ABSTRACT

This paper sets out to explore what has been acknowledged as one principal feature of slavery's relationship to its society in the southern United States—namely the ideological supports to this institution. The centrality of the role played by ideology was most vigorously advanced by Eugene Genovese in the 1960s, in The Political Economy of Slavery and since then in subsequent studies, perhaps most notably in his examination of George Fitzhugh. 1 However, Genovese primarily undertook his depiction by specifying ideology's institutional manifestations—a tactic justified by his view of ideology as a hegemonic structure which he labelled ‘seigneuralism’. But ideology as a concept has, since the 1960s, come to be recognised as far less homologous than such a label perhaps implies, rendering descriptions of its functioning more difficult, as one seeks to advance beyond Genovese's level of generalisation.

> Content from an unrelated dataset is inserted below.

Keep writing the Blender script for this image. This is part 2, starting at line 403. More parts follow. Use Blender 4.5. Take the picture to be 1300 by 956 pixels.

My paper's endeavour to make progress, therefore, assumes a specific focus: Mark Twain's treatment of slavery and the Black in The Adventures of Huckleberry Finn (henceforth HF) and Life on the Mississippi (henceforth LM). 2 I will regard these two texts as two contrasting windows through which we can view the South's post-bellum ideology in the 1880s. This exercise gains authority from the fact that many historians regard the 1880s as pivotal in the drift from ante-bellum slavery through emancipation and reconstruction towards the widespread establishment of modes of debt peonage in the post-bellum South.